Transparency, aided by simplicity, is a surrogate for trust. In a factor world tainted by the quant crash of 2008, trust is an essential ingredient for investors to be willing to stay the course and to reap the benefits of a multi-factor approach.
Food for Thought
Investors considering a multi-factor strategy should evaluate both quantitative metrics and qualitative criteria to assess which approach is more suitable to their needs. Yes, an integrating multi-factor strategy can result in higher risk-adjusted returns, but this outperformance only materializes when concentration is high and the stocks in the portfolio are well balanced in each of the factor exposures.
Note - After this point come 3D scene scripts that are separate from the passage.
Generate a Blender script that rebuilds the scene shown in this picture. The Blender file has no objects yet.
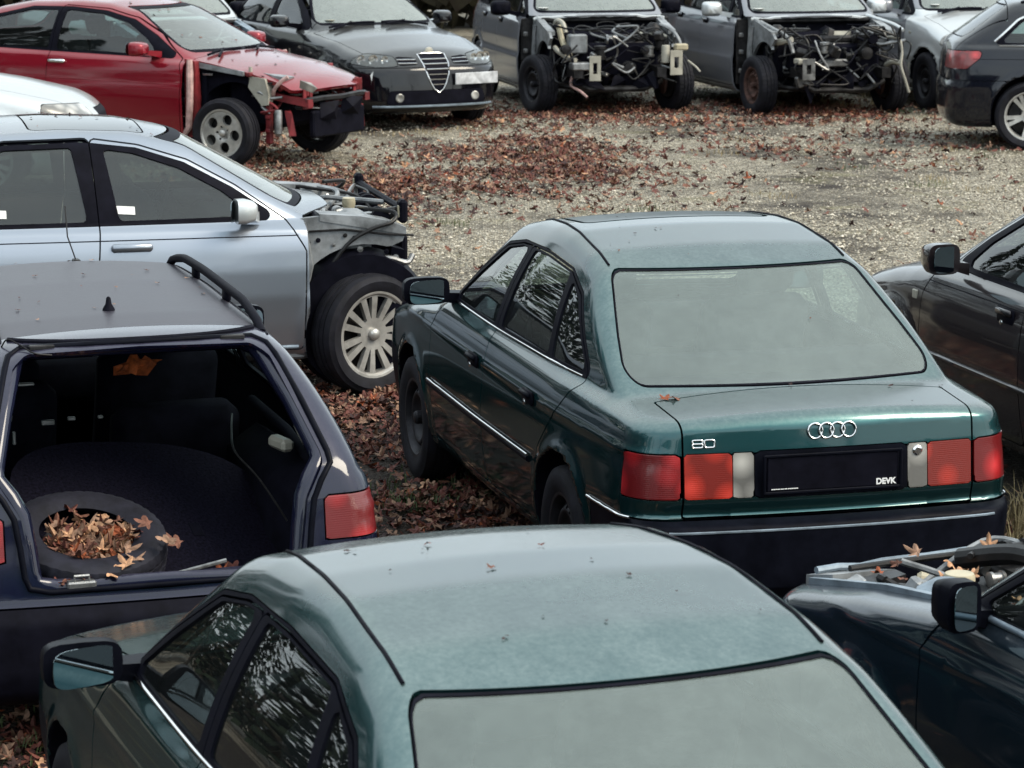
import bpy, bmesh, math, random
import numpy as np
from mathutils import Vector, Matrix
R = math.radians
SC = bpy.context.scene
COL = SC.collection
rng = np.random.default_rng(7)
random.seed(7)

# ------------------------------------------------------------------ materials
def new_mat(name):
    m = bpy.data.materials.new(name); m.use_nodes = True
    nt = m.node_tree; nt.nodes.clear()
    out = nt.nodes.new('ShaderNodeOutputMaterial')
    return m, nt, out
def nd(nt, typ, **kw):
    n = nt.nodes.new(typ)
    for k, v in kw.items():
        if k.startswith('i_'): n.inputs[k[2:].replace('_', ' ')].default_value = v
        else: setattr(n, k, v)
    return n
def rgba(c): return (c[0], c[1], c[2], 1.0)
def noise(nt, scale, detail=4, rough=.6, vec=None, stretch=None):
    tc = nd(nt, 'ShaderNodeTexCoord'); src = tc.outputs['Object']
    if stretch:
        mp = nd(nt, 'ShaderNodeMapping'); mp.inputs['Scale'].default_value = stretch
        nt.links.new(src, mp.inputs['Vector']); src = mp.outputs['Vector']
    n = nd(nt, 'ShaderNodeTexNoise'); n.inputs['Scale'].default_value = scale
    n.inputs['Detail'].default_value = detail; n.inputs['Roughness'].default_value = rough
    nt.links.new(src, n.inputs['Vector'])
    return n.outputs['Fac']
def ramp(nt, fac, stops):
    r = nd(nt, 'ShaderNodeValToRGB'); e = r.color_ramp.elements
    while len(e) < len(stops): e.new(0.5)
    for i, (p, c) in enumerate(stops):
        e[i].position = p; e[i].color = rgba(c) if len(c) == 3 else c
    nt.links.new(fac, r.inputs['Fac'])
    return r.outputs['Color']
def g3(v): return (v, v, v)

def paint(name, base, metallic=.35, rough=.38, coat=1.0, coat_rough=.06, dust_sheen=.25, dust_sheen_col=(.33, .33, .30), bump=.0, edge=.0):
    m, nt, out = new_mat(name)
    p = nd(nt, 'ShaderNodeBsdfPrincipled')
    a = noise(nt, 3.0, 6, .65); b = noise(nt, 60, 3, .7); s = noise(nt, 9, 5, .7, stretch=(1, 1, .25))
    d1 = ramp(nt, a, [(.36, g3(.78)), (.66, g3(1))]); d2 = ramp(nt, b, [(.35, g3(.62)), (.7, g3(1))]); d3 = ramp(nt, s, [(.40, g3(.72)), (.65, g3(1))])
    mu = nd(nt, 'ShaderNodeMath', operation='MULTIPLY'); nt.links.new(d1, mu.inputs[0]); nt.links.new(d2, mu.inputs[1])
    mu3 = nd(nt, 'ShaderNodeMath', operation='MULTIPLY'); nt.links.new(mu.outputs[0], mu3.inputs[0]); nt.links.new(d3, mu3.inputs[1])
    ge = nd(nt, 'ShaderNodeNewGeometry'); sx = nd(nt, 'ShaderNodeSeparateXYZ'); nt.links.new(ge.outputs['Normal'], sx.inputs[0])
    up = nd(nt, 'ShaderNodeMapRange'); up.inputs['From Min'].default_value = .45; up.inputs['From Max'].default_value = .98; up.inputs['To Min'].default_value = .015   # level panels paled: settled dirt plus sky sheen put into the colour
    nt.links.new(sx.outputs['Z'], up.inputs['Value'])
    mu4 = nd(nt, 'ShaderNodeMath', operation='MULTIPLY'); nt.links.new(mu3.outputs[0], mu4.inputs[0]); nt.links.new(up.outputs[0], mu4.inputs[1]); mu3 = mu4
    mu2 = nd(nt, 'ShaderNodeMath', operation='MULTIPLY'); nt.links.new(mu3.outputs[0], mu2.inputs[0]); mu2.inputs[1].default_value = dust_sheen
    mx = nd(nt, 'ShaderNodeMix', data_type='RGBA'); nt.links.new(mu2.outputs[0], mx.inputs['Factor'])
    mx.inputs['A'].default_value = rgba(base); mx.inputs['B'].default_value = rgba(dust_sheen_col)
    nt.links.new(mx.outputs['Result'], p.inputs['Base Color'])
    p.inputs['Metallic'].default_value = metallic; p.inputs['Roughness'].default_value = rough
    p.inputs['Coat Weight'].default_value = coat; p.inputs['Specular IOR Level'].default_value = .12; p.inputs['Specular Tint'].default_value = (edge, edge, edge, 1)
    cr = nd(nt, 'ShaderNodeMath', operation='MULTIPLY_ADD'); nt.links.new(mu3.outputs[0], cr.inputs[0])
    cr.inputs[1].default_value = .16; cr.inputs[2].default_value = coat_rough
    nt.links.new(cr.outputs[0], p.inputs['Coat Roughness'])
    if bump:
        bp = nd(nt, 'ShaderNodeBump'); bp.inputs['Strength'].default_value = bump; bp.inputs['Distance'].default_value = .003
        nt.links.new(b, bp.inputs['Height']); nt.links.new(bp.outputs['Normal'], p.inputs['Normal'])
    nt.links.new(p.outputs[0], out.inputs['Surface'])
    return m
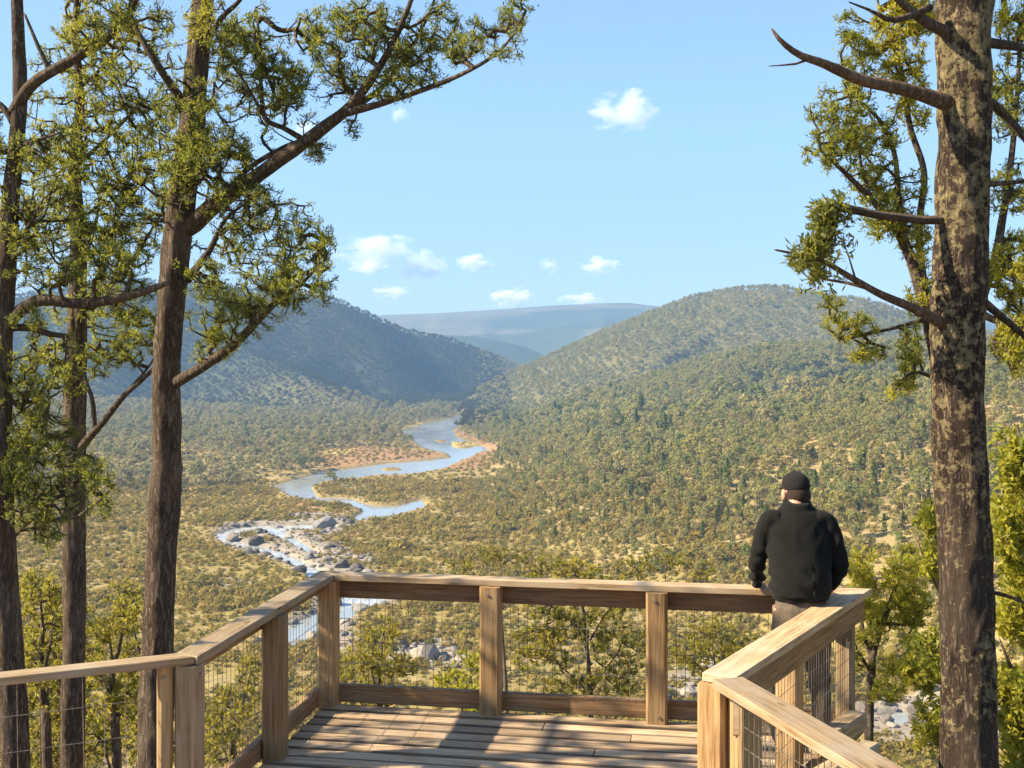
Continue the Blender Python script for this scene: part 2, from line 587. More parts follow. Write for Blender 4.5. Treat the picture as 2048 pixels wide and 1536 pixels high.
def height(X, Y):
    r = np.hypot(X, Y)
    wat = water_sd(X, Y)
    nz = fbm(X / 22, Y / 22, 4, 3)
    rough = fbm(X / 90, Y / 90, 4, 9)
    fl = ZF + 0.2 + 1.9 * nz * sstep(5, 34, -wat) + 0.25 * sstep(0, 4, -wat)
    # left terrace
    fl = fl + 0.05 * np.maximum(0, -X - 0.22 * Y - 40) * sstep(200, 600, Y)
    # right hand apron rising away from the river
    xr = np.interp(Y, XR_Y, XR_X)
    dX = X - xr
    ap = ZF + 0.6 + (0.2 - 0.03 * sstep(450, 750, Y)) * np.maximum(0, dX) + (rough - 0.5) * 11 * sstep(20, 120, dX)
    yc = np.interp(X, *C3Y)
    ap = ap - 0.30 * np.maximum(0, Y - yc)
    h = smax(fl, ap, 1.5)
    # ridges (picture column, row, distance)
    ridge_main = [(985, 800, 1950), (1040, 762, 1930), (1077, 742, 1900), (1154, 703, 1850), (1256, 651, 1780), (1328, 622, 1740), (1410, 592, 1700),
                  (1486, 580, 1670), (1563, 577, 1640), (1640, 594, 1600), (1742, 606, 1550), (1860, 650, 1500), (2100, 690, 1450), (2600, 700, 1400)]
    ridge_two = [(1175, 822, 1420), (1307, 778, 1250), (1461, 716, 1100), (1563, 696, 1050), (1666, 700, 1000), (1860, 690, 930), (2300, 690, 850)]
    left_main = [(1085, 752, 2120), (1010, 722, 2100), (900, 682, 2060), (800, 661, 2020), (740, 634, 1990), (680, 606, 1960), (640, 596, 1940),
                 (500, 584, 1900), (400, 574, 1880), (250, 560, 1850), (100, 585, 1820), (0, 600, 1780), (-300, 610, 1650), (-900, 600, 1300)]
    left_spur = [(640, 700, 1800), (560, 724, 1640), (480, 700, 1700), (560, 730, 1560), (650, 774, 1430), (745, 815, 1330)]
    far_one = [(-4200, 560, 4056), (-1500, 580, 4368), (0, 620, 4524), (600, 640, 4680), (780, 630, 4680), (870, 627, 4680), (1000, 619, 4680), (1100, 612, 4680),
               (1200, 607, 4680), (1255, 606, 4680), (1320, 614, 4680), (1450, 622, 4680), (1900, 620, 4680), (3500, 600, 4290), (6500, 560, 3900)]
    far_two = [(700, 668, 3354), (850, 668, 3276), (950, 673, 3198), (1030, 690, 3120), (1110, 722, 3042)]
    gul = (fbm(X / 160, Y / 260, 4, 21) - 0.5)
    gul2 = (np.abs(fbm(X / 420, Y / 700, 4, 33) - 0.5) - 0.1)
    damp = sstep(700, 1300, r)
    for pts, gf, gb, wd, am in ((ridge_main, 0.34, 0.5, 30, 34), (ridge_two, 0.31, 0.46, 24, 14), (left_main, 0.62, 0.5, 24, 40), (left_spur, 0.62, 0.5, 12, 10)):
        c = crest(pts, X, Y, gf, gb, wd)
        cz = c
        away = sstep(0, 70, crest(pts, X, Y, 0.0, 0.0, wd) - cz)   # keep the skyline where it is
        h = smax(h, cz + gul * am * away * damp, 8.0)
    for pts, gf, gb, wd, am in ((far_two, 0.16, 0.4, 80, 90), (far_one, 0.17, 0.3, 120, 260)):
        c = crest(pts, X, Y, gf, gb, wd)
        away = sstep(0, 160, crest(pts, X, Y, 0.0, 0.0, wd) - c)
        h = smax(h, c - gul2 * am * away, 30.0)
    # the hill we stand on
    ang = np.degrees(np.arctan2(X, np.maximum(Y, 0.01)))
    slope = 0.52 - 0.10 * sstep(18, 45, -ang) + 0.02 * sstep(10, 40, ang)
    h0 = np.where(r < 3.2, 0.86 - 0.42 * np.maximum(0, r - 0.6), 0.86 - 0.42 * 2.6 - slope * (r - 3.2))
    back = 0.86 - 0.10 * np.minimum(0, Y) - 0.42 * np.maximum(0, np.abs(X) - 0.8) * (np.abs(X) < 5) - 0.42 * 4.2 * (np.abs(X) >= 5) - 0.15 * np.maximum(0, np.abs(X) - 5)
    home = np.where(Y < 0, np.maximum(back, h0), h0)
    home = home + (fbm(X / 2.5, Y / 2.5, 4, 5) - 0.5) * 0.9 * sstep(5, 14, r)
    h = smax(h, home, 2.0)
    # river bed
    bed = ZF - 0.9
    h = np.where(r > 140, h * (1 - sstep(-2.0, 1.2, wat)) + bed * sstep(-2.0, 1.2, wat), h)
    return h


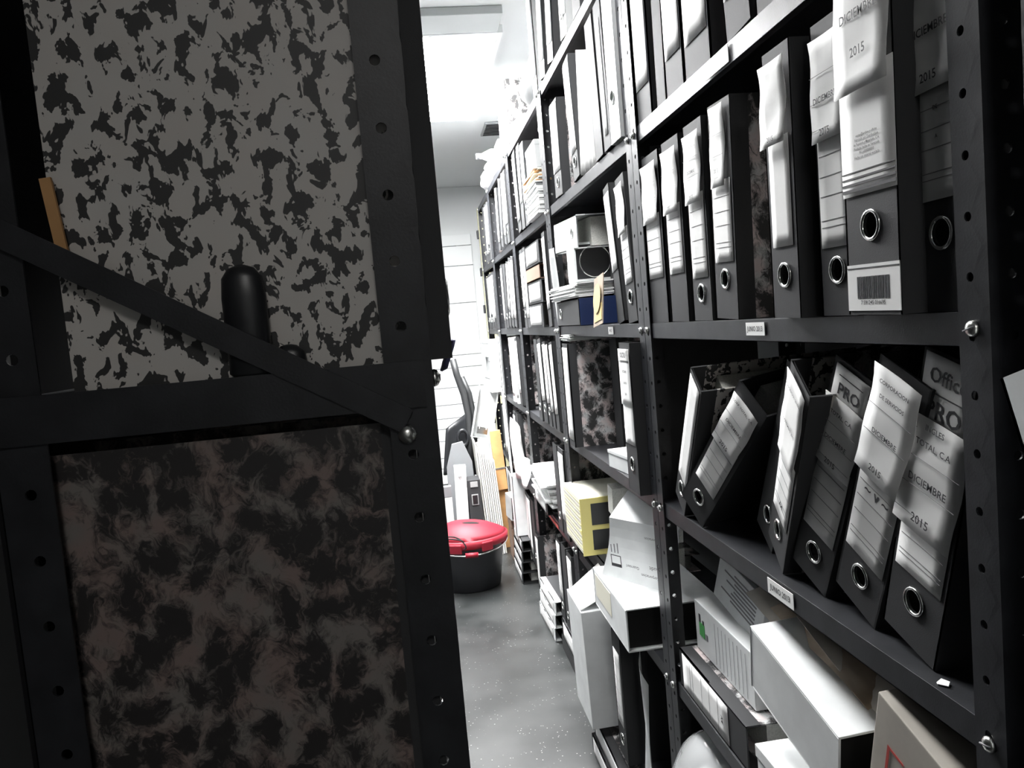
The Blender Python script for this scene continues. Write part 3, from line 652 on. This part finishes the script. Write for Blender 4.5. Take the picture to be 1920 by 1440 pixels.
binder(.456, 1.60, 1, .08, lean=.0, label='bright white file with finger ring beside the second post, upper shelf', group=B2, cloth='card_white', mm='card_white', ring_z=.09)

# low shelf of the second bay
z4 = LV[4]
t = binder(.47, 2.33, None, .052, M=Matrix.Translation((.475, 2.42, z4+.027)) @ Matrix.Rotation(LIE, 4, 'X'), label='black file lying flat beneath the yellow-ended box', group=B2, ring=False)
t = thing('index_card_box', 'cream striped box with yellow end and black window panes', 'box', M=pose(.437, 2.32, z4+.055, 0, 0, 0), group=G)
mb = MB(); mb.box((0, -.11, 0), (.20, .15, .17), 'cream_card'); mb.build('body', t, bevel=.002)
mb = MB()
for k in range(14): mb.box((-.0008, -.10, .008+k*.0115), (-.0002, .14, .0095+k*.0115), 'yellow_card' if k % 2 else 'ink_grey')
mb.build('striped_print', t)
mb = MB(); mb.box((-.002, -.115, -.002), (.202, -.108, .172), 'yellow_card'); mb.box((-.002, -.108, .06), (.202, -.09, .075), 'yellow_card'); mb.build('yellow_end', t, bevel=.001)
mb = MB(); mb.box((.03, -.1165, .015), (.19, -.1155, .075), 'black_plastic'); mb.box((.03, -.1165, .09), (.19, -.1155, .155), 'black_plastic'); mb.build('window', t)
papers('paper_sheaf', 'upright cream papers standing behind the yellow-ended box', pose(.50, 2.12, z4+.002, .12, 0, 0), .2, .05, .30, 'page_edge', 3, .004, group=G)
t = carton('white_crate', 'white open carton jutting from low shelf, dark end facing viewer', 'carton', pose(.408, 1.80, z4+.001, 0, 0, 0), .22, .32, .10, 'card_white', open_side='near', group=G)
mb = MB(); mb.box((-.0006, -.02, .03), (-.0001, .14, .09), 'cream_card'); mb.build('faded_stain', t)
# its raised flap with upside-down print
t = thing('carton_flap_sheet', 'large bent white cardboard with upside-down print above the open carton', 'cardboard', M=pose(.483, 1.775, z4+.104, 0, -.05, .55))
mb = MB(); mb.grid(lambda u, v_: (.012*math.sin(PI*v_)+.02*v_, -.09+.22*u-.03*v_, .15*v_), 6, 6, 'card_white'); mb.grid(lambda u, v_: (.02+.09*v_, -.12+.22*u-.03*v_, .15+.12*v_-.03*v_*u), 6, 6, 'card_white')
mb.build('board', t, solid=.002, smooth=False)
mb = MB(); xx = -.004
for (a0, b0, c0, d0) in ((.052, .034, .054, .064), (.084, .034, .086, .064), (.052, .062, .086, .064), (.052, .034, .086, .042)): mb.box((xx, a0, b0), (xx+.0005, c0, d0), 'ink')
for k in range(3): mb.box((xx, .058+.011*k, .070), (xx+.0005, .061+.011*k, .096-.003*k), 'ink_grey')
RU = SPINE @ Matrix.Rotation(PI, 4, 'Z')
for (tt, yy, zz, sz) in (('Guarnieri', .015, .044, .011), ('Corporacion', -.040, .030, .011), ('Audit', -.055, .052, .014), ('Corporacion', -.06, .125, .010)): add_text(mb, tt, sz, 'ink_grey', Matrix.Translation((xx, yy, zz)) @ RU)
mb.build('printed_logo', t)
sheet('loose_sheet', 'curved grey plastic sheet hanging under the yellow-ended box', [(.452, 2.16, z4+.03), (.452, 2.02, z4+.03), (.452, 2.0, z4-.10), (.452, 2.12, z4-.12)], 'card_grey', 'sheet', .01)

# bottom shelf of the second bay
z5 = LV[5]
carton('tall_white_box', 'tall white box standing upright at the aisle, bottom of second bay', 'box', rest(.382, 2.11, z5, (.25, .20, .335), 0, -.02, 0), .25, .20, .335, 'card_white', group=G, lid=False)
sheet('box_flap', 'slanting white flap lying over the top of the tall white box', [(.378, 2.20, z5+.337), (.378, 2.02, z5+.337), (.50, 2.02, z5+.40), (.50, 2.20, z5+.42)], 'paper_white', 'cardboard', .002)
binder(.430, 1.86, 5, .082, h=.33, label='black file with long grey form label right of tall white box', group=B2, mm='black_cloth', labels=[SL(.09, .285, [], 'label_grey_shaded', .7, deco='rules')], ring_z=.05)
sheet('loose_sheet', 'grey-white plastic folder standing right of the black form-label file', [(.452, 1.745, z5+.002), (.452, 1.65, z5+.002), (.458, 1.69, z5+.27), (.458, 1.745, z5+.33)], 'card_white', 'folder', .008)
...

Because this caveat creates limited liquidity and limited capacity, integrating is not suitable as an index strategy, but can be a great candidate for a quant active strategy where high active risk is allowed (Fitzgibbons et al., 2016), capacity is not the primary concern, and sophisticated implementation can mitigate the trading cost concern.
For investors who value full transparency, minimal governance, diversification, oversight, and of course, low fees, a mixing multi-factor index strategy is a sensible choice, given that capacity and liquidity constraints are adequately met through thoughtful index design, which also controls explicit and implicit implementation costs. As asset gathering in the multi-factor strategy space gathers speed, investors can gain insights into which strategy is right for them by weighing the benefits of combining the ingredients in an integrating approach (like the sticky goo of peas, bangers, and mash) or of separating them in a mixing approach.